WORK REQUIRED –
Leaving the pictures aside, transcribe every line below exactly.

──────── SOURCE EXCERPT

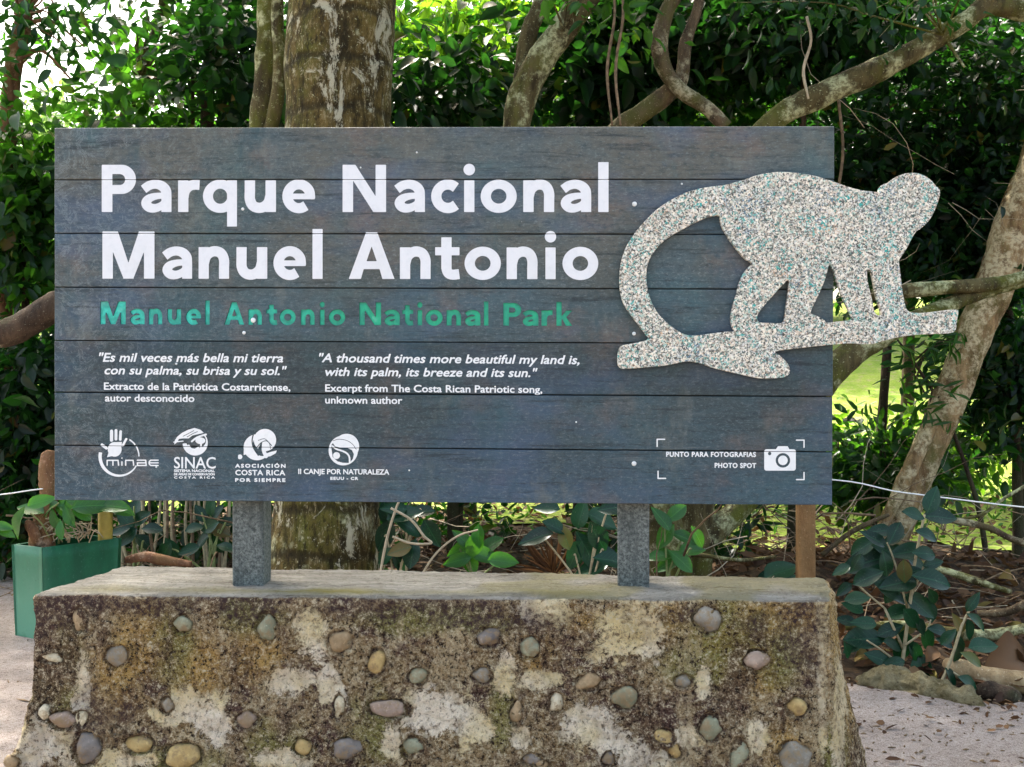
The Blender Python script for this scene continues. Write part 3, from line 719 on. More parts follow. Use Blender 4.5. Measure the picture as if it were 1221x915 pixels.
PEB = [ # crop origin x, cx, cy, w, h, tilt, colour
 (0,345,283,72,100,12,'tan'),(0,785,300,80,70,0,'green'),(0,222,448,88,36,-14,'pale'),(0,500,440,90,86,0,'grey'),(0,270,712,104,74,0,'mauve'),(0,350,705,55,70,20,'pale'),(0,375,835,104,126,14,'dark'),(0,597,817,112,72,-6,'ochre'),(0,715,650,52,58,0,'grey'),(0,780,865,156,108,20,'ochre'),(0,190,680,50,60,0,'pale'),(0,45,893,70,56,0,'tan'),(0,500,760,60,40,0,'grey'),
 (240,285,320,86,114,20,'green'),(240,597,378,100,88,12,'tan'),(240,752,468,66,106,16,'ochre'),(240,195,712,84,74,0,'mauve'),(240,592,660,44,96,8,'pale'),(240,805,665,152,74,-4,'mauve'),(240,435,827,72,66,0,'ochre'),(240,630,838,130,84,4,'dark'),
 (480,370,358,104,74,32,'dark'),(480,542,402,86,84,0,'green'),(480,67,525,84,58,34,'green'),(480,340,522,76,62,24,'grey'),(480,487,682,60,94,10,'tan'),(480,657,640,54,84,8,'pale'),(480,792,550,104,66,22,'tan'),(480,45,825,86,76,-20,'green'),(480,555,880,74,50,0,'dark'),(480,597,903,50,40,0,'tan'),
 (720,445,280,116,104,0,'grey'),(720,658,460,106,80,6,'mauve'),(720,338,548,70,54,0,'grey'),(720,90,614,108,96,14,'green'),(720,833,655,96,80,-12,'ochre'),(720,458,745,92,100,20,'green'),(720,255,785,88,62,-30,'ochre'),(720,305,848,52,62,0,'ochre'),(720,578,868,72,140,32,'green'),(720,820,872,142,116,0,'grey'),(720,18,878,50,60,0,'dark')]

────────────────

WRITTEN ANSWER –
The Blender Python script for this scene continues. Write part 3, from line 719 on. More parts follow. Use Blender 4.5. Measure the picture as if it were 1221x915 pixels.
PEB = [ # crop origin x, cx, cy, w, h, tilt, colour
 (0,345,283,72,100,12,'tan'),(0,785,300,80,70,0,'green'),(0,222,448,88,36,-14,'pale'),(0,500,440,90,86,0,'grey'),(0,270,712,104,74,0,'mauve'),(0,350,705,55,70,20,'pale'),(0,375,835,104,126,14,'dark'),(0,597,817,112,72,-6,'ochre'),(0,715,650,52,58,0,'grey'),(0,780,865,156,108,20,'ochre'),(0,190,680,50,60,0,'pale'),(0,45,893,70,56,0,'tan'),(0,500,760,60,40,0,'grey'),
 (240,285,320,86,114,20,'green'),(240,597,378,100,88,12,'tan'),(240,752,468,66,106,16,'ochre'),(240,195,712,84,74,0,'mauve'),(240,592,660,44,96,8,'pale'),(240,805,665,152,74,-4,'mauve'),(240,435,827,72,66,0,'ochre'),(240,630,838,130,84,4,'dark'),
 (480,370,358,104,74,32,'dark'),(480,542,402,86,84,0,'green'),(480,67,525,84,58,34,'green'),(480,340,522,76,62,24,'grey'),(480,487,682,60,94,10,'tan'),(480,657,640,54,84,8,'pale'),(480,792,550,104,66,22,'tan'),(480,45,825,86,76,-20,'green'),(480,555,880,74,50,0,'dark'),(480,597,903,50,40,0,'tan'),
 (720,445,280,116,104,0,'grey'),(720,658,460,106,80,6,'mauve'),(720,338,548,70,54,0,'grey'),(720,90,614,108,96,14,'green'),(720,833,655,96,80,-12,'ochre'),(720,458,745,92,100,20,'green'),(720,255,785,88,62,-30,'ochre'),(720,305,848,52,62,0,'ochre'),(720,578,868,72,140,32,'green'),(720,820,872,142,116,0,'grey'),(720,18,878,50,60,0,'dark')]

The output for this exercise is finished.